Ao buscar a imagem de Alotaibi aparecem artigos como este, do jornal britânico The Independent, ou este, do portal Morocco News, que citam seu projeto. No entanto, seus esforços para explicar a história não foram vistos por todos.
Após um usuário vincular a imagem à guerra civil da Síria pela primeira vez no Twitter, em publicação já deletada, Alotaibi publicou imagens dos bastidores da cena no Instagram, demonstrando que tudo havia sido armado anteriormente. O fotógrafo também enviou fotos inéditas do momento à AFP.
Imagens enviadas à AFP por Abdulaziz Alotaibi. Da esquerda para a direita: seu sobrinho, Abdulaziz Alotaibi; um bengalês que o ajudou a criar os “túmulos” e o próprio Alotaibi em uma escavadeira
Alotaibi relatou que pediu permissão a seu irmão mais velho para incluir Ibrahim nas imagens e então foi à Yanbu, onde o sobrinho estava passando o verão.
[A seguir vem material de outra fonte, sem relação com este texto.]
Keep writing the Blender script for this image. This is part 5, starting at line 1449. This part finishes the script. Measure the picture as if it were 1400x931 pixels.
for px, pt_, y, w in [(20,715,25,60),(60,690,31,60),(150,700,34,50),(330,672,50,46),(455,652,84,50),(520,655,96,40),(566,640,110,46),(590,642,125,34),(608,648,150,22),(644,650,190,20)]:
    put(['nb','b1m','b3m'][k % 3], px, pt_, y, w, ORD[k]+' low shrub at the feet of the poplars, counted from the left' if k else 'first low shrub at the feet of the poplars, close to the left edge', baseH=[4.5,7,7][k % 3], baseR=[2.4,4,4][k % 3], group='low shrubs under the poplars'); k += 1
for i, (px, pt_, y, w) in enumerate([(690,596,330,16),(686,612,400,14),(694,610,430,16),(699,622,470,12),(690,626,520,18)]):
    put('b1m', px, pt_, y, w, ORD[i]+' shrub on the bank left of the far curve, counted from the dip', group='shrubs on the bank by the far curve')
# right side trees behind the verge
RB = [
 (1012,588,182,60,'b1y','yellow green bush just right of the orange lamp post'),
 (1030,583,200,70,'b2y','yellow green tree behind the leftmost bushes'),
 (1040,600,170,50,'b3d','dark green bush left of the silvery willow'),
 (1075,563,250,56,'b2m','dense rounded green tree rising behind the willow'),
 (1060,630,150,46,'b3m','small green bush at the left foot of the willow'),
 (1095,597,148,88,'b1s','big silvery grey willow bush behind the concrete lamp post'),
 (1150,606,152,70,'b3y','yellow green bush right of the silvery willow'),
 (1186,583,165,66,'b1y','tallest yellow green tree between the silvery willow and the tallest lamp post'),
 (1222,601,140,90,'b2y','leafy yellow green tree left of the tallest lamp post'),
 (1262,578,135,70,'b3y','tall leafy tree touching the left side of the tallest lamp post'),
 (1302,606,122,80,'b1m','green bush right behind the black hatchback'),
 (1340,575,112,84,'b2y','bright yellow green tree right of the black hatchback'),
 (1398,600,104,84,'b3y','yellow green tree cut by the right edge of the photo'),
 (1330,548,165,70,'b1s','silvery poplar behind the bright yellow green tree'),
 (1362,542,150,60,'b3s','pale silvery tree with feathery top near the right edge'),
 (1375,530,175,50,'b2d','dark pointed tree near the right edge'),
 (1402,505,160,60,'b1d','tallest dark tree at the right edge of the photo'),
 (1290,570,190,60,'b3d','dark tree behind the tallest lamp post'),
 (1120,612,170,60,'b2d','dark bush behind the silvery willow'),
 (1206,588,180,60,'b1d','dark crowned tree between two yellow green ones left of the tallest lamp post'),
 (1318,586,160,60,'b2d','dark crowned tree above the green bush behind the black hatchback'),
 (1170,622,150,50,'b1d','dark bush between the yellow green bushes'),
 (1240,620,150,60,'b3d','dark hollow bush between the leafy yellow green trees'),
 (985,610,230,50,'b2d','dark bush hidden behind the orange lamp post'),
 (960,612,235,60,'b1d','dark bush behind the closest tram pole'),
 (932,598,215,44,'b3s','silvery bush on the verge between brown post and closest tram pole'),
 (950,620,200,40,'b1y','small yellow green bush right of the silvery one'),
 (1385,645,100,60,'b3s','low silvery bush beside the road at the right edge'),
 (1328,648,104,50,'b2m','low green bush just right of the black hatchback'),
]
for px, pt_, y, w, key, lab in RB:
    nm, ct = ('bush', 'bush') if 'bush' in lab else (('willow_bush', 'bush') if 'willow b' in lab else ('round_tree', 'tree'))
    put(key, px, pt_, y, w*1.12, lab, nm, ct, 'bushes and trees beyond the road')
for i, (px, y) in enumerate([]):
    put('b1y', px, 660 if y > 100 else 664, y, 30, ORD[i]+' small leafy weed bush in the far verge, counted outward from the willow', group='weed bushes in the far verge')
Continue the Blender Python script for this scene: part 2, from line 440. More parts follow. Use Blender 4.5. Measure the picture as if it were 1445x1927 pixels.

“Depois do almoço, pedi a meu sobrinho que trouxesse um travesseiro e uma manta. A ideia era fazer duas tumbas e depois Ibrahim dormiria entre estas tumbas para expressar um sentimento de segurança com seus pais, mesmo que fossem corpos sem espíritos”, explicou.
Depois de preparar a cena, Alotaibi esperou até o pôr do sol para parecer que a imagem havia sido feita no amanhecer. O fotógrafo também mudou a configuração de cor de sua câmera e usou uma máquina escavadeira para tirar a foto de cima.
“Quando terminei, fiz fotos dos bastidores para que as pessoas soubessem que não eram tumbas reais. Depois de publicar a foto no Instagram, algumas pessoas deturparam a imagem e a história, dizendo que era na Síria”, disse.
“Estou muito feliz de ter sido capaz de criar uma única imagem que conta uma história que todo o mundo, em diferentes idiomas, pode sentir todos os detalhes, apesar de sua simplicidade. Espero que as pessoas vejam o significado artístico e a sensação da história no lugar de usá-la de outra maneira”, afirmou à AFP.
Em resumo, é falso que esta foto mostre um menino sírio dormindo entre os túmulos de seus pais. Trata-se de uma cena montada por um fotógrafo saudita para um projeto de arte sobre crianças órfãs.